A couple of the trusts we highlighted in January look like prime candidates for selling out entirely or at least taking some profits, with the most obvious being Foresight Sustainable Forestry (FSF). In May the trust outlined plans, subject to shareholder approval, to sell its entire share capital to another entity. As is often the case with such corporate actions, the trust’s shares skyrocketed on the back of the news.

As of late June, shareholders were up more than 55 per cent for 2024, with the discount to net asset value (NAV) almost evaporating from around 35 per cent at the start of 2024 to just 6 per cent.

Much as some might disagree, Seraphim Space (SSIT) has enjoyed such an aggressive re-rating that investors could at least be tempted to take some profits. It has outpaced all other funds in 2024 following a share price total return of nearly 60 per cent. The shares recently traded on a discount of around 40 per cent versus a level of roughly 60 per cent in early 2024.

Analysts at Stifel, who made a case for the fund at the turn of the year, now believe that the bargain case for the trust has weakened notably. “Underlying performance does still appear healthy in our view, and portfolio companies have so far demonstrated they can secure further capital when needed, with new investors often leading rounds, offering support to confidence around valuations,” they said in a mid-year review of their trust picks. “However, we think the discount is now more in line with comparable peers and further upside is limited for now.”

One former tactical opportunity that has played out is Scottish Mortgage (SMT). The trust trades on a similar discount to January and key catalysts for a re-rating, including the major presence of an activist investor, have now passed us by.

Further to go?

Turning to a niche pick, the Stifel team believes there is still life in the Taylor Maritime Investments (TMI) trade. Shareholders in the ship leasing fund have enjoyed a return of around 25 per cent so far this year but the discount has only slightly shifted, from high to early 30s territory. As Stifel points out, the investment team has also continued to sell assets at around their prior valuation to pay down debt.

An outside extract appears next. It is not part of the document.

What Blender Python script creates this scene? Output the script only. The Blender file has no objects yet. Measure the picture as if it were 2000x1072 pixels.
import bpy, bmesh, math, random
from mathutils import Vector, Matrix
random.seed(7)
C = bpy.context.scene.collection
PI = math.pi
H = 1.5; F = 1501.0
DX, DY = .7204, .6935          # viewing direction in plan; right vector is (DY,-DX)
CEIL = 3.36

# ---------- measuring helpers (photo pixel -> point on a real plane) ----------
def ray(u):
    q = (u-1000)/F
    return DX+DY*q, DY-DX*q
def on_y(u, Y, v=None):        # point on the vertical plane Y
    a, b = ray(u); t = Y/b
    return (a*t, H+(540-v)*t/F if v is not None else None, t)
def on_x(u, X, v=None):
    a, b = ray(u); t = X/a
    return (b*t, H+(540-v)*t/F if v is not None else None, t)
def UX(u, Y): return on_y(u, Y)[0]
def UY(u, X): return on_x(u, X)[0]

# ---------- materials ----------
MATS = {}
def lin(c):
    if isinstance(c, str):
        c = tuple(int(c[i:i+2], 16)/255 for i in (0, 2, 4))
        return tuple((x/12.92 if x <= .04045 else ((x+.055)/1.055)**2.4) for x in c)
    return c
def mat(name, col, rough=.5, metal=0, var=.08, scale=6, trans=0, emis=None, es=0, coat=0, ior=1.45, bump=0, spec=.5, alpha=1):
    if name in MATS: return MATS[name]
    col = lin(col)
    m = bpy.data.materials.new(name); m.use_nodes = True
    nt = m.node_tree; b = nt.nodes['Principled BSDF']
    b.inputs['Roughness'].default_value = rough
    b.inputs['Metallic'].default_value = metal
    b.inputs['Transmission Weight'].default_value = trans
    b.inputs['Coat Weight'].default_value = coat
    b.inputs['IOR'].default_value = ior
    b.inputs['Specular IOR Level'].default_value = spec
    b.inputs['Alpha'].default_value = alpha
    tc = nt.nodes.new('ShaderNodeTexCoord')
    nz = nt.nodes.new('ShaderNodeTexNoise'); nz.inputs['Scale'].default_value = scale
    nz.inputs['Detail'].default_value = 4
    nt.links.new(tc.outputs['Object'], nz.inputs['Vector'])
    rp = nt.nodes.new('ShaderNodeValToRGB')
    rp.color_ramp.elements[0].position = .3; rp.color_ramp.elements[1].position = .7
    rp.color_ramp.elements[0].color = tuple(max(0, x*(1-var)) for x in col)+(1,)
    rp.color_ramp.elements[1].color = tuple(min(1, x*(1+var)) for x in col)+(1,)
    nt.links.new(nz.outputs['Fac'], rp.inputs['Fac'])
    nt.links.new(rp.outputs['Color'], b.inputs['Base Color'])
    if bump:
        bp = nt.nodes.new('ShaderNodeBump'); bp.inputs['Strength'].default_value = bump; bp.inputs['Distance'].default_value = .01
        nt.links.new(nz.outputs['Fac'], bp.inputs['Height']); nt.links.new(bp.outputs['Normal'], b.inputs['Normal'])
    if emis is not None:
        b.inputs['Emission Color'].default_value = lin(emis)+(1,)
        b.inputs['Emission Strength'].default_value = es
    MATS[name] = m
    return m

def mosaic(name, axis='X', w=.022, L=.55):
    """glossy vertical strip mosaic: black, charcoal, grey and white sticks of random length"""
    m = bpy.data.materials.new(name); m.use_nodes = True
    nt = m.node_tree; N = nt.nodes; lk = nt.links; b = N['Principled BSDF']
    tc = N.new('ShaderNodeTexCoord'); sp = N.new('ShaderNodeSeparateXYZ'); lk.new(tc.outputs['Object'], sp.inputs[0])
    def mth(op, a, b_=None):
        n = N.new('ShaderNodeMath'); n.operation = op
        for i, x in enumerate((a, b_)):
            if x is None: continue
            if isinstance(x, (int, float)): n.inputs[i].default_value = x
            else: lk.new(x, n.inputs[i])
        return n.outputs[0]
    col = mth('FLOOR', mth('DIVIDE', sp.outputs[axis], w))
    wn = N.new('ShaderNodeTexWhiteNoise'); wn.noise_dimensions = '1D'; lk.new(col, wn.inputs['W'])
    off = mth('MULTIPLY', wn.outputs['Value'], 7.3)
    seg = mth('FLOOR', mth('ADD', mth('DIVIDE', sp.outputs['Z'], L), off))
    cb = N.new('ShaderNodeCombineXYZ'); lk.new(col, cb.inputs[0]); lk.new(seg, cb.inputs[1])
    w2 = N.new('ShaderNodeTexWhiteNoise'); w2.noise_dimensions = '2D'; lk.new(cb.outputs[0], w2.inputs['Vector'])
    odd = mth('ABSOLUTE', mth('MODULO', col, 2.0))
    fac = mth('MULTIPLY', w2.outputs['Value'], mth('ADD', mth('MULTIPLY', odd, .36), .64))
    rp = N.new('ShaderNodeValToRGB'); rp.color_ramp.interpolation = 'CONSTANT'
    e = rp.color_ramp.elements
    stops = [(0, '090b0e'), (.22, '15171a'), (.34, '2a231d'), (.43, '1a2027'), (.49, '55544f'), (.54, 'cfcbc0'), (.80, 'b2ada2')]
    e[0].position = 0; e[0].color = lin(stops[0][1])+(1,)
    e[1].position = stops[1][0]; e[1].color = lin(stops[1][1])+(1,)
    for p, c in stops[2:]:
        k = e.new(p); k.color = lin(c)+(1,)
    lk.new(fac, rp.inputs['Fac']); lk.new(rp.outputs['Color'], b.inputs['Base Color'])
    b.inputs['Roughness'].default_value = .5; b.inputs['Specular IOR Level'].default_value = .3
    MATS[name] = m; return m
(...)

Elsewhere, it’s notable that many analyst picks still represent value by some key metrics. Private equity plays NB Private Equity (NBPE) and HarbourVest Global Private Equity (HVPE) have had mixed fortunes, with NBPE shares making a modest loss this year and HVPE returning around 6 per cent. Both still trade on enormous discounts, although investors should still ask whether the asset class can thrive in a world where the cost of debt is higher.

In other cases, investors need to consider their take on different equity markets. Ashoka India Equity (AIE) has continued to wow investors with a 15 per cent return in 2024, although the shares still trade on a premium. With Indian equities still on a tear, investors still fret that the market has grown expensive.

Conversely, UK small-cap funds such as Aberforth Smaller Companies (ASL) have posted impressive gains but still trade on double-digit discounts. Those hoping for a sustained UK market recovery might still be tempted to jump in.